Izzedin Salim, the president of Iraq’s Governing Council, was murdered in a suicide bombing. He had returned to Iraq from exile to help the Iraqi people build a democratic country. Terrorists may have taken Mr. Salim’s life, but they will never be able to kill his dreams or those of the Iraqi people.

Hamid Kifaie, the Iraqi Governing Council’s spokesman, says that Mr. Salim “had a moral authority that no one had.... His life was simple. Everything was simple except his thinking.”
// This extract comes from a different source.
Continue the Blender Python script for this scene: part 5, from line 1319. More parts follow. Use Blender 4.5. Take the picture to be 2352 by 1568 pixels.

U.S. State Department deputy spokesman Adam Ereli says that the death of Mr. Salim “is a shocking and tragic loss for the people of Iraq”:

“There are...Iraqis every day...who are working for a better Iraq in a variety of capacities, from working on local councils to working with the coalition to working as teachers, who are targeted by assassins who have no aim other than to, I think, breed chaos and disorder so that the will of the majority won’t prevail. Mr. Salim is the latest victim of that, and we mourn it.”

The work of rebuilding Iraq will continue. It will take time. Prior to liberation there were no political institutions in Iraq because Saddam Hussein would not have any other than his Baath party. New institutions are being created. Ministries are being put in place. And, says Mr. Ereli, on June 30th there is going to be “a transfer of sovereignty”:

“That sovereignty will be transferred to a president, two vice presidents and a prime minister, who will appoint a cabinet.... That transitional government will run Iraq for a period of about seven months until direct elections can elect a national assembly, which would then...invest a fully legitimate, fully representative transitional government.”

Until full sovereignty returns to Iraqis, the Governing Council will continue its work. Moshen Abdul Hamid is the leader of the Iraqi Islamic Party. As he told The Washington Post newspaper, “All Governing Council members are targets for the terrorists. This shows that the council is very important in Iraq and is doing a good job advocating for an independent Iraqi state. That’s why,” says Mr. Hamid, “the terrorists want to stop the council from doing what it is doing.”